### Exercise details
Print the listing in its entirety and exactly, leaving out images.
─── Information supplied ───
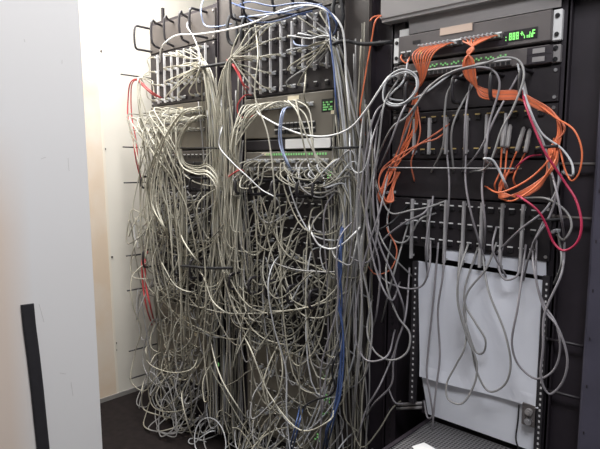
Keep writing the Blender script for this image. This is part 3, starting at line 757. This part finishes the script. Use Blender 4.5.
tr = [ # crop, points, depth, label
 (K7, [(195, 10), (190, 70), (190, 140), (215, 215), (232, 290), (255, 325), (288, 312), (302, 270), (290, 200), (255, 110), (240, 20)], .05, 'grey cable in a long loop hanging over the middle of the large white sheet'),
 (K7, [(335, 10), (318, 140), (305, 225), (320, 270), (355, 298), (390, 285), (408, 240), (400, 180), (375, 140), (358, 90), (358, 0)], .07, 'grey cable in the wide loop crossing the latch-side edge of the white sheet'),
 (K7, [(418, 0), (412, 70), (375, 160), (372, 230), (368, 300), (385, 331), (412, 308), (424, 255), (402, 185), (375, 150), (352, 60), (350, 5)], .09, 'grey cable in the lowest loop past the latch-side edge of the sheet'),
 (K7, [(232, 15), (203, 110), (205, 140), (228, 180), (248, 215), (243, 242), (230, 243), (212, 200), (202, 150), (210, 112), (250, 60), (272, 5)], .035, 'grey cable in the small twisted loop high on the white sheet'),
 (K7, [(162, 5), (156, 80), (146, 150), (150, 250), (142, 320), (136, 380), (131, 440)], .045, 'grey cable hanging straight down past the foot of the white sheet'),
 (K7, [(147, 5), (137, 120), (125, 240), (122, 290), (130, 340), (134, 378), (124, 382), (116, 345)], .03, 'grey cable ending in a hook near the pale pipes'),
 (K7, [(212, 5), (192, 70), (188, 130), (207, 205), (229, 262), (224, 310), (195, 352), (168, 342), (164, 312), (185, 268), (205, 225), (203, 120)], .065, 'grey cable in the lowest teardrop loop across the sheet crease'),
 (K7, [(285, 15), (277, 60), (290, 85), (315, 78), (322, 35)], .03, 'short grey cable in a tiny loop between two grey strips'),
 (K7, [(130, 0), (127, 60), (112, 98), (85, 105), (40, 92), (10, 60)], .08, 'grey cable swinging left off the corner of the large sheet'),
 (K7, [(45, 0), (35, 90), (60, 165), (85, 200), (80, 240), (50, 258), (15, 245), (-5, 205), (5, 120)], .12, 'grey cable in the round loop over the dark gap left of the sheet'),
 (K7, [(85, 60), (75, 170), (58, 220), (50, 262), (46, 310), (10, 350), (-14, 395)], .10, 'grey cable slanting to lower left in the dark gap'),
 (K7, [(40, 320), (55, 350), (72, 352)], .02, 'short grey cable stub beside the pale pipes'),
 (K3, [(5, 445), (60, 330), (95, 305), (160, 222), (215, 187), (300, 165), (350, 150), (388, 158), (402, 195), (372, 285), (345, 335), (310, 430), (262, 449)], .10, 'grey cable arching high across the rings then down past the fibre plugs'),
 (K3, [(55, 449), (110, 305), (142, 238), (200, 197), (260, 177), (318, 182), (338, 215), (312, 320), (302, 400), (298, 449)], .085, 'grey cable arching over the two inner rings of the right-hand rack'),
 (K3, [(383, 160), (415, 280), (450, 350), (500, 388), (526, 425), (530, 455), (500, 449)], .085, 'light grey cable bowing out beside the orange loops'),
 (K3, [(400, 205), (425, 310), (455, 380), (470, 449), (478, 530)], .075, None),
 (K3, [(390, 190), (330, 300), (290, 385), (240, 449)], .06, None),
 (K3, [(268, 190), (250, 290), (246, 380), (243, 449)], .055, None),
 (K3, [(245, 190), (205, 235), (195, 290), (190, 380), (160, 449)], .05, None),
 (K3, [(20, 330), (12, 400), (15, 449), (2, 520)], .1, None),
 (K3, [(130, 215), (85, 290), (50, 380), (20, 449)], .095, None),
 (K3, [(280, 200), (215, 330), (218, 449)], .05, None),
 (K6, [(482, 0), (492, 80), (470, 170), (430, 235), (330, 318), (285, 380), (262, 440)], .08, 'grey cable crossing from the orange loops down over the grey strips'),
 (K6, [(508, 50), (462, 150), (395, 205), (330, 268), (255, 370), (236, 449)], .06, None),
 (K6, [(398, 125), (470, 130), (515, 165), (526, 200), (510, 232), (488, 222)], .07, 'grey cable curled beside the crimson loop'),
 (K6, [(455, 0), (485, 100), (500, 180), (508, 240), (482, 330), (455, 400), (480, 449)], .10, None),
 (K6, [(25, 0), (8, 100), (20, 230), (60, 330), (85, 400), (90, 449)], .10, None),
 (K6, [(5, 40), (28, 120), (55, 165), (105, 158), (150, 150), (200, 132)], .06, None),
 (K6, [(200, 0), (207, 100), (196, 250), (190, 449)], .04, None),
 (K6, [(300, 25), (292, 100), (300, 190), (246, 330), (270, 410), (290, 449)], .06, None),
 (K6, [(62, 110), (45, 190), (62, 236), (92, 240), (132, 180), (172, 165)], .055, None),
 (K6, [(165, 120), (146, 250), (150, 330), (160, 420), (150, 460)], .05, None),
 (K6, [(250, 0), (250, 90), (265, 170), (300, 290), (320, 400), (330, 449)], .045, None),
 (K6, [(0, 150), (45, 260), (110, 330), (150, 360), (160, 300)], .09, None),
 (K6, [(0, 330), (30, 240), (90, 190), (140, 165), (160, 130)], .075, None),
 (K6, [(330, 200), (320, 260), (355, 330), (370, 340), (378, 300)], .04, None),
 (K6, [(490, 210), (500, 290), (480, 350), (440, 420)], .06, None),
 (K6, [(455, 180), (420, 260), (400, 340), (385, 420), (392, 449)], .05, None),
 (K6, [(-10, 60), (-5, 190), (25, 300), (18, 420), (0, 480)], .12, None),
 (K6, [(100, 190), (60, 330), (30, 449)], .09, None),
]
for i_, (c, pts, d, lab) in enumerate(tr):
    if c is K6 and pts[-1][1] >= 300 and pts[-1][0] > 120:
        k_ = [q for q in pts if q[1] <= 292]; pts = k_ if len(k_) > 2 else pts[:3]
        if pts[-1][1] < 240: pts = pts+[(pts[-1][0]-4, 268)]
    pl = 'boot' if (i_ % 3 == 0 and c is K6) else None
    traced(T(c, pts), d, GR, 'cgl' if lab and 'light grey' in lab else ('cp' if i_ % 3 else 'cg'), lab or glab, None if lab else grp, plug=pl)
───
### Solution
Keep writing the Blender script for this image. This is part 3, starting at line 757. This part finishes the script. Use Blender 4.5.
tr = [ # crop, points, depth, label
 (K7, [(195, 10), (190, 70), (190, 140), (215, 215), (232, 290), (255, 325), (288, 312), (302, 270), (290, 200), (255, 110), (240, 20)], .05, 'grey cable in a long loop hanging over the middle of the large white sheet'),
 (K7, [(335, 10), (318, 140), (305, 225), (320, 270), (355, 298), (390, 285), (408, 240), (400, 180), (375, 140), (358, 90), (358, 0)], .07, 'grey cable in the wide loop crossing the latch-side edge of the white sheet'),
 (K7, [(418, 0), (412, 70), (375, 160), (372, 230), (368, 300), (385, 331), (412, 308), (424, 255), (402, 185), (375, 150), (352, 60), (350, 5)], .09, 'grey cable in the lowest loop past the latch-side edge of the sheet'),
 (K7, [(232, 15), (203, 110), (205, 140), (228, 180), (248, 215), (243, 242), (230, 243), (212, 200), (202, 150), (210, 112), (250, 60), (272, 5)], .035, 'grey cable in the small twisted loop high on the white sheet'),
 (K7, [(162, 5), (156, 80), (146, 150), (150, 250), (142, 320), (136, 380), (131, 440)], .045, 'grey cable hanging straight down past the foot of the white sheet'),
 (K7, [(147, 5), (137, 120), (125, 240), (122, 290), (130, 340), (134, 378), (124, 382), (116, 345)], .03, 'grey cable ending in a hook near the pale pipes'),
 (K7, [(212, 5), (192, 70), (188, 130), (207, 205), (229, 262), (224, 310), (195, 352), (168, 342), (164, 312), (185, 268), (205, 225), (203, 120)], .065, 'grey cable in the lowest teardrop loop across the sheet crease'),
 (K7, [(285, 15), (277, 60), (290, 85), (315, 78), (322, 35)], .03, 'short grey cable in a tiny loop between two grey strips'),
 (K7, [(130, 0), (127, 60), (112, 98), (85, 105), (40, 92), (10, 60)], .08, 'grey cable swinging left off the corner of the large sheet'),
 (K7, [(45, 0), (35, 90), (60, 165), (85, 200), (80, 240), (50, 258), (15, 245), (-5, 205), (5, 120)], .12, 'grey cable in the round loop over the dark gap left of the sheet'),
 (K7, [(85, 60), (75, 170), (58, 220), (50, 262), (46, 310), (10, 350), (-14, 395)], .10, 'grey cable slanting to lower left in the dark gap'),
 (K7, [(40, 320), (55, 350), (72, 352)], .02, 'short grey cable stub beside the pale pipes'),
 (K3, [(5, 445), (60, 330), (95, 305), (160, 222), (215, 187), (300, 165), (350, 150), (388, 158), (402, 195), (372, 285), (345, 335), (310, 430), (262, 449)], .10, 'grey cable arching high across the rings then down past the fibre plugs'),
 (K3, [(55, 449), (110, 305), (142, 238), (200, 197), (260, 177), (318, 182), (338, 215), (312, 320), (302, 400), (298, 449)], .085, 'grey cable arching over the two inner rings of the right-hand rack'),
 (K3, [(383, 160), (415, 280), (450, 350), (500, 388), (526, 425), (530, 455), (500, 449)], .085, 'light grey cable bowing out beside the orange loops'),
 (K3, [(400, 205), (425, 310), (455, 380), (470, 449), (478, 530)], .075, None),
 (K3, [(390, 190), (330, 300), (290, 385), (240, 449)], .06, None),
 (K3, [(268, 190), (250, 290), (246, 380), (243, 449)], .055, None),
 (K3, [(245, 190), (205, 235), (195, 290), (190, 380), (160, 449)], .05, None),
 (K3, [(20, 330), (12, 400), (15, 449), (2, 520)], .1, None),
 (K3, [(130, 215), (85, 290), (50, 380), (20, 449)], .095, None),
 (K3, [(280, 200), (215, 330), (218, 449)], .05, None),
 (K6, [(482, 0), (492, 80), (470, 170), (430, 235), (330, 318), (285, 380), (262, 440)], .08, 'grey cable crossing from the orange loops down over the grey strips'),
 (K6, [(508, 50), (462, 150), (395, 205), (330, 268), (255, 370), (236, 449)], .06, None),
 (K6, [(398, 125), (470, 130), (515, 165), (526, 200), (510, 232), (488, 222)], .07, 'grey cable curled beside the crimson loop'),
 (K6, [(455, 0), (485, 100), (500, 180), (508, 240), (482, 330), (455, 400), (480, 449)], .10, None),
 (K6, [(25, 0), (8, 100), (20, 230), (60, 330), (85, 400), (90, 449)], .10, None),
 (K6, [(5, 40), (28, 120), (55, 165), (105, 158), (150, 150), (200, 132)], .06, None),
 (K6, [(200, 0), (207, 100), (196, 250), (190, 449)], .04, None),
 (K6, [(300, 25), (292, 100), (300, 190), (246, 330), (270, 410), (290, 449)], .06, None),
 (K6, [(62, 110), (45, 190), (62, 236), (92, 240), (132, 180), (172, 165)], .055, None),
 (K6, [(165, 120), (146, 250), (150, 330), (160, 420), (150, 460)], .05, None),
 (K6, [(250, 0), (250, 90), (265, 170), (300, 290), (320, 400), (330, 449)], .045, None),
 (K6, [(0, 150), (45, 260), (110, 330), (150, 360), (160, 300)], .09, None),
 (K6, [(0, 330), (30, 240), (90, 190), (140, 165), (160, 130)], .075, None),
 (K6, [(330, 200), (320, 260), (355, 330), (370, 340), (378, 300)], .04, None),
 (K6, [(490, 210), (500, 290), (480, 350), (440, 420)], .06, None),
 (K6, [(455, 180), (420, 260), (400, 340), (385, 420), (392, 449)], .05, None),
 (K6, [(-10, 60), (-5, 190), (25, 300), (18, 420), (0, 480)], .12, None),
 (K6, [(100, 190), (60, 330), (30, 449)], .09, None),
]
for i_, (c, pts, d, lab) in enumerate(tr):
    if c is K6 and pts[-1][1] >= 300 and pts[-1][0] > 120:
        k_ = [q for q in pts if q[1] <= 292]; pts = k_ if len(k_) > 2 else pts[:3]
        if pts[-1][1] < 240: pts = pts+[(pts[-1][0]-4, 268)]
    pl = 'boot' if (i_ % 3 == 0 and c is K6) else None
    traced(T(c, pts), d, GR, 'cgl' if lab and 'light grey' in lab else ('cp' if i_ % 3 else 'cg'), lab or glab, None if lab else grp, plug=pl)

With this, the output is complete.